=== Recorded information ===

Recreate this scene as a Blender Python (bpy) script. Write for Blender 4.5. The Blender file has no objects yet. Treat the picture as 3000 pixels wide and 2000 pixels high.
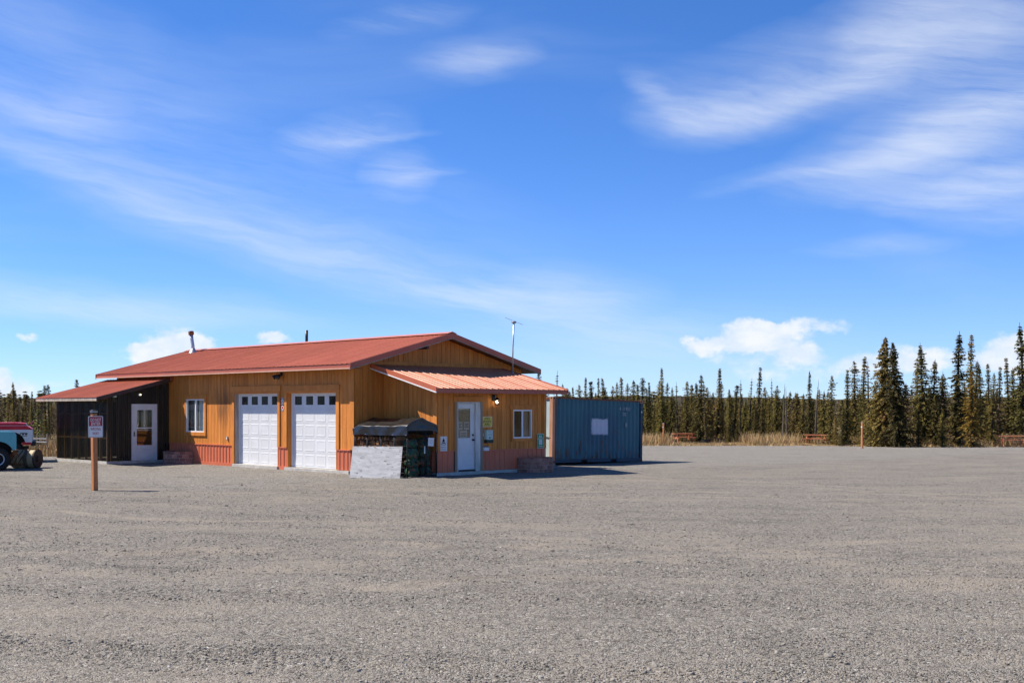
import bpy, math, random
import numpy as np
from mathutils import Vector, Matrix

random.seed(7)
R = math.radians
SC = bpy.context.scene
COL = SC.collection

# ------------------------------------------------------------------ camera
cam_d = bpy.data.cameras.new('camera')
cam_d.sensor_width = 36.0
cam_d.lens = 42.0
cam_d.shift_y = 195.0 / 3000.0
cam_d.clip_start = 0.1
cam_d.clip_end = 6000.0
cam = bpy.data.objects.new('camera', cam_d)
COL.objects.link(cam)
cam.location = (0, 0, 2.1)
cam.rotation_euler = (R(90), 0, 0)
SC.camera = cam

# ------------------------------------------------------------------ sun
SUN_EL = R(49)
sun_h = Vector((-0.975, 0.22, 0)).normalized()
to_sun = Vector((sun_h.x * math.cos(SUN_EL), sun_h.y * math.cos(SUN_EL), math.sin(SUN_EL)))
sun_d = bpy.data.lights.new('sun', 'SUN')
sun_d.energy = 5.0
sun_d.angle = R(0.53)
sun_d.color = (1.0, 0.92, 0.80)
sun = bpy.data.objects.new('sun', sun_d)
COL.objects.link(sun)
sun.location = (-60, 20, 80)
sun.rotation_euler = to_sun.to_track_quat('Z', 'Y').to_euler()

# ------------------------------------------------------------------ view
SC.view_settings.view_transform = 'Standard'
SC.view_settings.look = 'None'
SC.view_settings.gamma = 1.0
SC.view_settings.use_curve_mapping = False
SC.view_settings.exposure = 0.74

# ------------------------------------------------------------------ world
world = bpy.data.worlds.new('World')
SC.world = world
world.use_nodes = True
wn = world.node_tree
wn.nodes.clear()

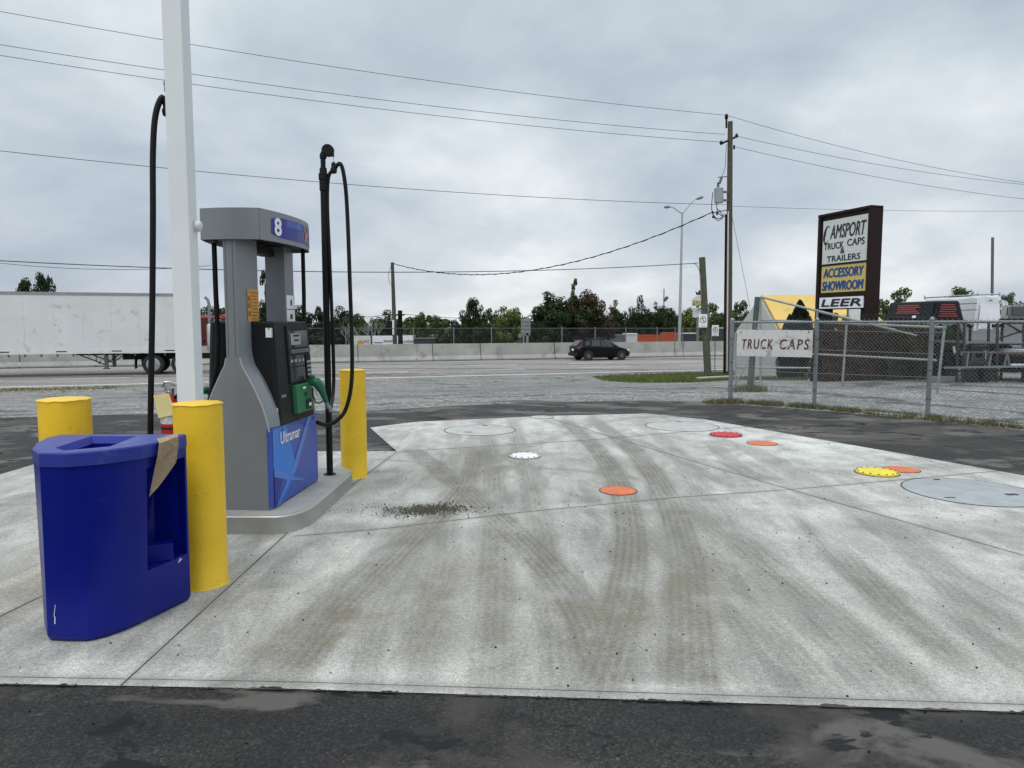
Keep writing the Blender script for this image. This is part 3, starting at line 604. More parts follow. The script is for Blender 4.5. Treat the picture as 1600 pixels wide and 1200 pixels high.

===

Task directions: Restate exactly, please, only the lines between the start of the data and the line containing "COL = SC.collection", both ends included, skipping the pictures.

Exercise solution:
Recreate this scene as a Blender Python (bpy) script. Write for Blender 4.5. The Blender file has no objects yet. Treat the picture as 3000 pixels wide and 2000 pixels high.
import bpy, math, random
import numpy as np
from mathutils import Vector, Matrix

random.seed(7)
R = math.radians
SC = bpy.context.scene
COL = SC.collection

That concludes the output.